◆ What this task involves
How does the data below read from its first line through the line containing "C = S.collection"? Print those lines exactly.

:: Working data ::

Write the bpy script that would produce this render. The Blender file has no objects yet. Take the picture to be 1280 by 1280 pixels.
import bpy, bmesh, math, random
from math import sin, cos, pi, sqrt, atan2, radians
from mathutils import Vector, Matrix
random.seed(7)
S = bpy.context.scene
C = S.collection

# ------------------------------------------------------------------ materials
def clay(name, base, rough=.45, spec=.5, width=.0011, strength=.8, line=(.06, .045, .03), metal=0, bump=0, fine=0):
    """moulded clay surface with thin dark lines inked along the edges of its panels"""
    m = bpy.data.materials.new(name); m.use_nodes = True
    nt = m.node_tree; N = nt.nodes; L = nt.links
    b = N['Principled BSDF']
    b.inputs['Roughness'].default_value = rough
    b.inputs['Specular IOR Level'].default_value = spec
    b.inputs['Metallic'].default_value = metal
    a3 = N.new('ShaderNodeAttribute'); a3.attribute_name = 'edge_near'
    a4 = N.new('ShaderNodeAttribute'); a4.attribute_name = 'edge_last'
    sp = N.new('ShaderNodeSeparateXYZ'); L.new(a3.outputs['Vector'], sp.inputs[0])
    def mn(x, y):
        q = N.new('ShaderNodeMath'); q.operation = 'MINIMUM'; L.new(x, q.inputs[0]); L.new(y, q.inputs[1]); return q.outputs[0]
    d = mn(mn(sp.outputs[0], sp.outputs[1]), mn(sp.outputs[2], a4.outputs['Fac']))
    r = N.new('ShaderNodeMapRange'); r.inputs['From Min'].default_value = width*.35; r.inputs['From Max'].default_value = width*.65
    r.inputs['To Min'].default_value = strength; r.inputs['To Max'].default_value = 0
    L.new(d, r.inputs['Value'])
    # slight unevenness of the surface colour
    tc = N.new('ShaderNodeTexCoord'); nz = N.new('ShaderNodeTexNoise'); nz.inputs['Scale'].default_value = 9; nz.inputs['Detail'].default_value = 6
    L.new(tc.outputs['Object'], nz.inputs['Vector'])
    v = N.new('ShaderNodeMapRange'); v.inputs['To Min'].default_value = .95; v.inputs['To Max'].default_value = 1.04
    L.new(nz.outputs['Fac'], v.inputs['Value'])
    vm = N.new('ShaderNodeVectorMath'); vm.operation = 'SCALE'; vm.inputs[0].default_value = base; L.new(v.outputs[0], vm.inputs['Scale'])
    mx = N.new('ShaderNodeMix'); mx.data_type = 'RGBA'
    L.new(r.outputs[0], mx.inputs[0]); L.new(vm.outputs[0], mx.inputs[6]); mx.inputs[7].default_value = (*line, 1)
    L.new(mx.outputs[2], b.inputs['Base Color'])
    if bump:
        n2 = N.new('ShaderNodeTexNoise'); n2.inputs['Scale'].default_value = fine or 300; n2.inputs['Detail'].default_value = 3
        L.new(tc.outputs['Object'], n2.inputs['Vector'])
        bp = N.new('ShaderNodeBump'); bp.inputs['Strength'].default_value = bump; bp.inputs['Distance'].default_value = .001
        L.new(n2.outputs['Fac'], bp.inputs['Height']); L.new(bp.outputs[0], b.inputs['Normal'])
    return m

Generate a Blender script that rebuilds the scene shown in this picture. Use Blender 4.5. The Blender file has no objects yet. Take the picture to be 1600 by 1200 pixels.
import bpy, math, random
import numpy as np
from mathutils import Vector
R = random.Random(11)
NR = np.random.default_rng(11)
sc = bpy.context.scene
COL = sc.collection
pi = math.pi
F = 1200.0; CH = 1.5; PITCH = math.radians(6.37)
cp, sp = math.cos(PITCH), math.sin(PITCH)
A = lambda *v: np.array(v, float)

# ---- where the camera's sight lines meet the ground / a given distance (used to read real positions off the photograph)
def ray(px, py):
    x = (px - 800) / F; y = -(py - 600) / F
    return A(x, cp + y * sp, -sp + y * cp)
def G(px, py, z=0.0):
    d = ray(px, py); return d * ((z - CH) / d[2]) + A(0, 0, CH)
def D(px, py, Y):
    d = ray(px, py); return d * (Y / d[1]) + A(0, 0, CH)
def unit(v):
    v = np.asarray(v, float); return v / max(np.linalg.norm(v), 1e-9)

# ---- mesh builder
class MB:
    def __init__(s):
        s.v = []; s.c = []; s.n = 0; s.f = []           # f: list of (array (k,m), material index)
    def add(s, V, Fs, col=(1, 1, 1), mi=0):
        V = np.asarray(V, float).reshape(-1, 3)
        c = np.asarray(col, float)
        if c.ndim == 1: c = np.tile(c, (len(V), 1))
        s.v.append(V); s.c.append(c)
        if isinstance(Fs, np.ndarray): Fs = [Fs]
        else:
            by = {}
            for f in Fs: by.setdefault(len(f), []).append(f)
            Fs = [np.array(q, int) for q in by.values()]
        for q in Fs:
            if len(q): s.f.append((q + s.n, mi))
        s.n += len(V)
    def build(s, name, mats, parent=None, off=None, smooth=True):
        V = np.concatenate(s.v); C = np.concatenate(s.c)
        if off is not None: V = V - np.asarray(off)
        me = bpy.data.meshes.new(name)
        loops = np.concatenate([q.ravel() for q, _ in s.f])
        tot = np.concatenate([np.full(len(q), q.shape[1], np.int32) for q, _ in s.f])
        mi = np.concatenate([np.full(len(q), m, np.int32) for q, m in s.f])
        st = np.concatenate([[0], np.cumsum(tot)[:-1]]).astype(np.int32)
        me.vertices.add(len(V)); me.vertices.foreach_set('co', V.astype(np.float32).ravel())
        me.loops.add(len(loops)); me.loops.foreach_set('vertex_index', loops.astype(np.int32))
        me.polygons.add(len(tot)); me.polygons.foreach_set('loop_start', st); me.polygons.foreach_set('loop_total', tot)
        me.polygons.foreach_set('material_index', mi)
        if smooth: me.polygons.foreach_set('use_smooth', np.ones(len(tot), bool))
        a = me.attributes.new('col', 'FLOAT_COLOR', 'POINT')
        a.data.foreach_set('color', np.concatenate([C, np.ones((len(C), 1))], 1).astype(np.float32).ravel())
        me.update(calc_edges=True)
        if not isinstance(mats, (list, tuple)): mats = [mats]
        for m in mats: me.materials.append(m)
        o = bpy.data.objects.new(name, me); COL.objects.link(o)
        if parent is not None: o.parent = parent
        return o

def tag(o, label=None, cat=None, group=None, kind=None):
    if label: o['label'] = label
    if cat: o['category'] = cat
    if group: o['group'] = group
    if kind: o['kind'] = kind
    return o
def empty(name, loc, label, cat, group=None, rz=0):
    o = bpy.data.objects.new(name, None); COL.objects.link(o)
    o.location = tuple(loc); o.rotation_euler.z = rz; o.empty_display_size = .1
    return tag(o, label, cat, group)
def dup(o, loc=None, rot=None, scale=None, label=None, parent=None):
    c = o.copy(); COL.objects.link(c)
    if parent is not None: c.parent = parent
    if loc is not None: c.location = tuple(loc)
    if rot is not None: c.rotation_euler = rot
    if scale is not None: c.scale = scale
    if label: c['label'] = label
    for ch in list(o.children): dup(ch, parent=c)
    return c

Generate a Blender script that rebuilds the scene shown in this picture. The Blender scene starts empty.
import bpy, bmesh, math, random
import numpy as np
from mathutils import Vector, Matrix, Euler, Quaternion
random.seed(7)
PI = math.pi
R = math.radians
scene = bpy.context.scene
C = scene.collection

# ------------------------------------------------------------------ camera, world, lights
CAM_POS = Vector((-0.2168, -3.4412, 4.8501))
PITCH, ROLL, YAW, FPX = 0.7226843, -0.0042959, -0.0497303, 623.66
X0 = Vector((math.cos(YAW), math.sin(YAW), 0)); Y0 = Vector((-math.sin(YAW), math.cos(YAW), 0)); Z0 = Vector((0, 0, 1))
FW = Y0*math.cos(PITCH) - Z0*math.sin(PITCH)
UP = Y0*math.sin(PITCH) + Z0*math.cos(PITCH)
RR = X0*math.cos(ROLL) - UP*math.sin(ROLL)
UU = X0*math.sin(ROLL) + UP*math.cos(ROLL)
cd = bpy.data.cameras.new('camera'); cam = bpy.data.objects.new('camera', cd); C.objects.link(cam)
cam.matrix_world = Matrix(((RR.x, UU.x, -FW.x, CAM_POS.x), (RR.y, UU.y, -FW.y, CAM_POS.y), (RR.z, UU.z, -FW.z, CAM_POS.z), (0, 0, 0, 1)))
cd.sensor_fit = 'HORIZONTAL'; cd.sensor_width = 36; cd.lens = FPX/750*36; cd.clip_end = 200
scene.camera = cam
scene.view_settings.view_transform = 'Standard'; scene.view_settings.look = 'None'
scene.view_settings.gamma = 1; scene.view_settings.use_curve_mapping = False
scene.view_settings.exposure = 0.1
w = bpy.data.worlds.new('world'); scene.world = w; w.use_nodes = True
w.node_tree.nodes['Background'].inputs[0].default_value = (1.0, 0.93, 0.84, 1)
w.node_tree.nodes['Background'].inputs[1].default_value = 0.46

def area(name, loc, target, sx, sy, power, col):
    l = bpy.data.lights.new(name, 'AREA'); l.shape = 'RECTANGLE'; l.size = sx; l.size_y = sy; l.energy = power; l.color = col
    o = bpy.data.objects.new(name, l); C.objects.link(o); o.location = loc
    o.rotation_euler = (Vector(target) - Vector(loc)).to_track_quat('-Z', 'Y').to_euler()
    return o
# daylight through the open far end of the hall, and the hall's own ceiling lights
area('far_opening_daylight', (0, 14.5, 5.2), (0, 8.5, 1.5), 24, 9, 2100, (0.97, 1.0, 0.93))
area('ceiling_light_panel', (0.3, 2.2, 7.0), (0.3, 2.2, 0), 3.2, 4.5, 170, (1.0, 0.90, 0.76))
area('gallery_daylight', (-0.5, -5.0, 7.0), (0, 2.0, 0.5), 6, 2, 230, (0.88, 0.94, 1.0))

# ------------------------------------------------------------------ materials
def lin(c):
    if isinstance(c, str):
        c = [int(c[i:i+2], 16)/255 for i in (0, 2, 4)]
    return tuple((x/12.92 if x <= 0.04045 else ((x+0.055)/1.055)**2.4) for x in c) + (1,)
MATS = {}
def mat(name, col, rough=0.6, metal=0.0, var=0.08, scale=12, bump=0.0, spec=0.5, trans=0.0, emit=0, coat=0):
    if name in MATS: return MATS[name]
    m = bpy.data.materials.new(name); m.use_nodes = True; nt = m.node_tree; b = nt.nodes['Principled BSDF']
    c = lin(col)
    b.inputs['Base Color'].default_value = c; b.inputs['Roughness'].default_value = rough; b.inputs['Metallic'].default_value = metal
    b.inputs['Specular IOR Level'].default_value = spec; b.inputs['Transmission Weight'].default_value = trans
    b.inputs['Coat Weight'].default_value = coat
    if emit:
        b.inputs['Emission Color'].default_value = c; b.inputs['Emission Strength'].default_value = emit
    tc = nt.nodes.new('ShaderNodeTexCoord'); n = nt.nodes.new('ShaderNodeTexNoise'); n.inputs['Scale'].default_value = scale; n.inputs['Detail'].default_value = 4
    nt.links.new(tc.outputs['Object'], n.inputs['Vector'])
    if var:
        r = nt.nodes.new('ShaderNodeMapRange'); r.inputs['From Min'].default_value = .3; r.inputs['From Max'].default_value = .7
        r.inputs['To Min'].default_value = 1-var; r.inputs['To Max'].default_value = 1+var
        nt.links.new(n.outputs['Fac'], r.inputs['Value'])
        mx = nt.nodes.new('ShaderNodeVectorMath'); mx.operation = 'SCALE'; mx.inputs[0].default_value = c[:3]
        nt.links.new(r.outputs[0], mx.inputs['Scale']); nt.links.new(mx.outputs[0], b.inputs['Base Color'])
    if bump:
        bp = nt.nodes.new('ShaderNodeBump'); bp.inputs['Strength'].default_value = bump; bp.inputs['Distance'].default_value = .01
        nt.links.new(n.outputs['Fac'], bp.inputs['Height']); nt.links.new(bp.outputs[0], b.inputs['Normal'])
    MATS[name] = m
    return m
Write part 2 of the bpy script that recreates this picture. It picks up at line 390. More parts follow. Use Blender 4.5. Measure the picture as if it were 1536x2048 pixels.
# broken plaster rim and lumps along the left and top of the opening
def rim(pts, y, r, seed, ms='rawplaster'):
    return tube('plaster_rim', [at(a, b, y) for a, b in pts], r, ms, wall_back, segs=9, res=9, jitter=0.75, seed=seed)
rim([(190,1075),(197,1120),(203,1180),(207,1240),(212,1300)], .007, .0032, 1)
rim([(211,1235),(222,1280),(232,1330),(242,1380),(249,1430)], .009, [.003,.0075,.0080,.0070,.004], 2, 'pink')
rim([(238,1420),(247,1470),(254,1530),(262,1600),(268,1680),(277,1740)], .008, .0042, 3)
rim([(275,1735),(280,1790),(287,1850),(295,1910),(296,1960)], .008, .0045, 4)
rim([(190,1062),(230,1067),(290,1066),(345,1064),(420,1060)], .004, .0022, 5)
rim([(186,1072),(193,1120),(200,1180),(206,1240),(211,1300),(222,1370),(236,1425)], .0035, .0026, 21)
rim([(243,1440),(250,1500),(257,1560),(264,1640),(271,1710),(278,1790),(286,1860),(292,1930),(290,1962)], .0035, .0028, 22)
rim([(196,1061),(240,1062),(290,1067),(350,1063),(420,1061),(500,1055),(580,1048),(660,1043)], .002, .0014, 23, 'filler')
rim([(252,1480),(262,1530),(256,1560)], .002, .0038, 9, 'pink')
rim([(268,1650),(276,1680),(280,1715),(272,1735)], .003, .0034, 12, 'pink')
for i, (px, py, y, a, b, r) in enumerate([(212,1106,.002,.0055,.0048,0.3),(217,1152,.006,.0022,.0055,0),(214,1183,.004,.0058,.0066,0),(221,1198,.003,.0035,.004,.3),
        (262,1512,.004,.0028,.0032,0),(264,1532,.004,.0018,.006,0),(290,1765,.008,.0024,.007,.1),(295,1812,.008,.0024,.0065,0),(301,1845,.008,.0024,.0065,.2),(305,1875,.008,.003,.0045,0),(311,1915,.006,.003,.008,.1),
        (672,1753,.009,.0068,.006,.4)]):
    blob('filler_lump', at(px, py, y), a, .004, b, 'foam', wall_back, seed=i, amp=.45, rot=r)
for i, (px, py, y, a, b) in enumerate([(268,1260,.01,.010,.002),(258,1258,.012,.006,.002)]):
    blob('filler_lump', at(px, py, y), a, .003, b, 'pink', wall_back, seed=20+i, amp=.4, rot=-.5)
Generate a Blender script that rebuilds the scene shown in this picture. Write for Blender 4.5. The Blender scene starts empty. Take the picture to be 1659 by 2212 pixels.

:::

◆ Task answer
Write the bpy script that would produce this render. The Blender file has no objects yet. Take the picture to be 1280 by 1280 pixels.
import bpy, bmesh, math, random
from math import sin, cos, pi, sqrt, atan2, radians
from mathutils import Vector, Matrix
random.seed(7)
S = bpy.context.scene
C = S.collection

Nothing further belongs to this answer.